I’ve always printed my final images. While reading an article recently, I got the impression that because of the internet, web pages and digital imaging, printmaking was losing ground to the computer monitor. I may be wrong but I’ll address it anyway.

Digital technology is wonderful and the ease of looking at pictures on my monitor keeps me sharp, motivated and creative. I still believe, however, that fine photographs should be placed on media; touchable, “archivable” material, like paper.

I made this photograph of Texas Ranger Wallace Spillar using 120 roll film in my Hasselblad and later scanned the black and white negative to produce a digital file that I used to print the image on Epson Velvet Fine Art paper.

SpillarIn a recent issue of Camera Arts, Jim Hughes, the Editor-At-Large, touched on the subject as well. Photographs look very different on a computer monitor than they do in print. I’m not going to go into the technical details, but when I hold a print in front of me, I see relationships, textures and details that I just don’t see on a monitor.

Traditional wet darkroom materials run the gamut from metal to paper to glass.
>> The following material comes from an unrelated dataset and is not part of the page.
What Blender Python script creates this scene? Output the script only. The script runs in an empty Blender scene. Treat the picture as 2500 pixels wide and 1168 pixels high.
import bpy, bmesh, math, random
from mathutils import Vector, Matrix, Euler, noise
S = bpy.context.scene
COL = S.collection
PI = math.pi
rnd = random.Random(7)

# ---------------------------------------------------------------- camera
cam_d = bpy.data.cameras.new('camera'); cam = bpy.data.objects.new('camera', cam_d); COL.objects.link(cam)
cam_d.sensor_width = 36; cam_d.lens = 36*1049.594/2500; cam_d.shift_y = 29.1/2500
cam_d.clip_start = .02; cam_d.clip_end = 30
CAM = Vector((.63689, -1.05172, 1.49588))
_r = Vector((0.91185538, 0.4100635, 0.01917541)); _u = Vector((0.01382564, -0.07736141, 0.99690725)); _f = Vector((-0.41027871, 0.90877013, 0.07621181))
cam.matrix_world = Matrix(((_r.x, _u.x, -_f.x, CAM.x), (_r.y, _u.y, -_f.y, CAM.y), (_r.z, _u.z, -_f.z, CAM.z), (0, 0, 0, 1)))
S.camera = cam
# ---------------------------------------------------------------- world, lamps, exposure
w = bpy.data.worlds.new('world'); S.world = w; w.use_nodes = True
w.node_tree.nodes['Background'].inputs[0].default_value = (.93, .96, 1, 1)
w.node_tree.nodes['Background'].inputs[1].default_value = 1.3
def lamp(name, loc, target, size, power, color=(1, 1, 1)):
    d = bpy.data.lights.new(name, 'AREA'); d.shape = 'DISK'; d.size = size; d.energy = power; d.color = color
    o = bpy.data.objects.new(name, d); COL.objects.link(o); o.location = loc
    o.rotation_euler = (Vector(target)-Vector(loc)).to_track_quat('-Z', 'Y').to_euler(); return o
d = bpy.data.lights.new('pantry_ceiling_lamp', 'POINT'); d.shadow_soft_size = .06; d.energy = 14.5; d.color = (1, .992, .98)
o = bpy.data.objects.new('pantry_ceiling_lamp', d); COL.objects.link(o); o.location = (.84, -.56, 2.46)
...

Digital imaging is new so the variety of output materials just isn’t there yet. A tintype or albumen print has a presence and quality that electrons don’t.

Surprisingly, I’ve had a lot of fun experimenting with the variety of papers available to inkjet printers. I still use a lot of glossy papers but find that my photographs have a softer quality using the matte papers. Although it doesn’t suit all my images well, Epson’s Velvet Fine Art paper is heavy, has a lot of texture, archival quality and a feel that let’s you know you’re holding something substantial. Digital imaging has revived many paper manufacturers such as Hahnemuehle and introduced new papers like Moab. All good in my opinion.

While I have embraced digital imaging wholeheartedly, looking at photographs on a monitor is still too much like watching TV. Quality printmaking has always been an important, and necessary, step in our craft. Some photographs do very well no matter how they are printed; the actions, relationships or events they depict simply hold enough weight to stand alone. However, when printmaking itself is as much of the process as making the image, it becomes a truly magical result. When you look at the results that fine printers such as Ansel Adams, John Sexton or Paul Caponigro produce it is extraordinary to behold. They create an image that would not exist without their hand having created it. Tones comes alive, blacks have inky depth, highlights have just enough detail and midtones pull everything together. Art.

I’m not in their league and few of us are. It is the reason, though, that I always print my final images and never let them exist only on my monitor or hard drive.